Jasper takes him through town and to his secret glade in the bush, and it's here that Charlie bears witness to Jasper's horrible discovery. With this secret like a brick in his belly, Charlie is pushed and pulled by a town closing in on itself in fear and suspicion. In the simmering summer where everything changes, Charlie learns to discern truth from myth and why the truth of things is so hard to know, and even harder to hold in his heart.
More often than not, small town fiction seems to work. There is something about the dynamics of a small community that rattles our literary cage; that is certainly true with our group anyway! Jasper Jones was generally enjoyed by everyone, finding it more or less realistic and probable, particularly the relationship between Charlie and Jasper. A few of us brought up the issue of Charlie's mature views and articulation skills, but we were willing to forgive this small point for the well manufactured plot's sake.

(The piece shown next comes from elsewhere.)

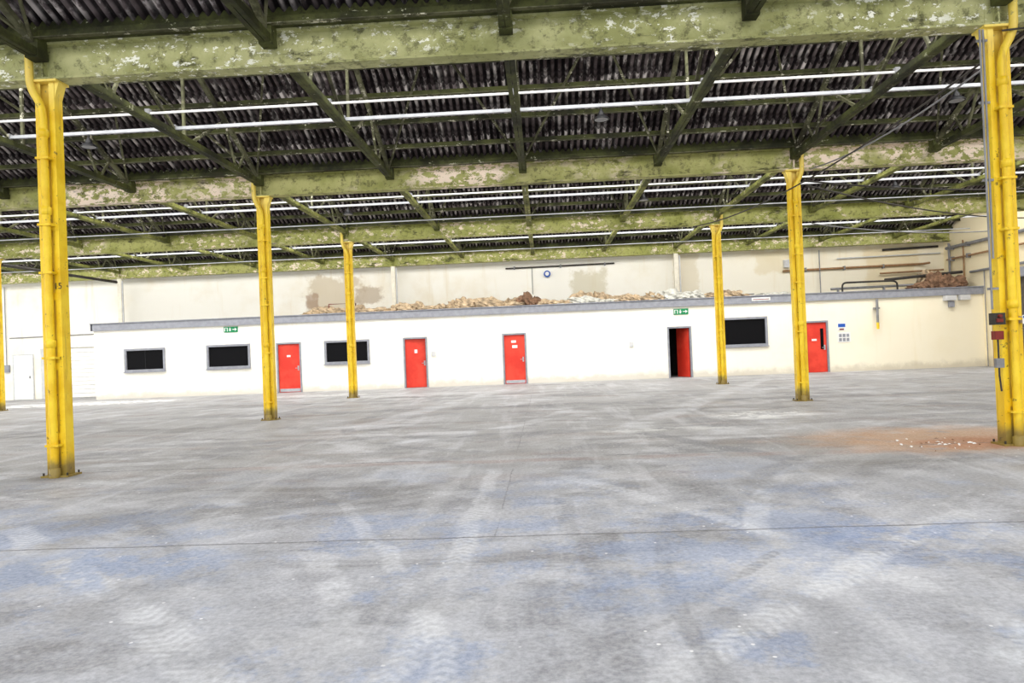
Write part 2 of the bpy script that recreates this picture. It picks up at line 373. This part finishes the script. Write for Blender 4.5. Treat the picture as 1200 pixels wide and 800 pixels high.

Our discussion took a few turns, but basically centred on small town prejudice, injustices and hidden abuse; were they really so prevalent in small isolated communities and are they still? These issues do seem to come up often in fiction, which we do not find surprising nor unrealistic (I think we are all realists at heart). But we did detect a small amount of superficial Hollywoodifying in Jasper's case and some of us went so far as to say the story as a whole was a little far-fetched.
We did agree that this did not lessen the story's impact for our club's purposes though, and the well written visual descriptions, character development and conclusion made the reading journey more than satisfactory. Mockingbird it is not ... but then we don't believe the author ever intended it to be.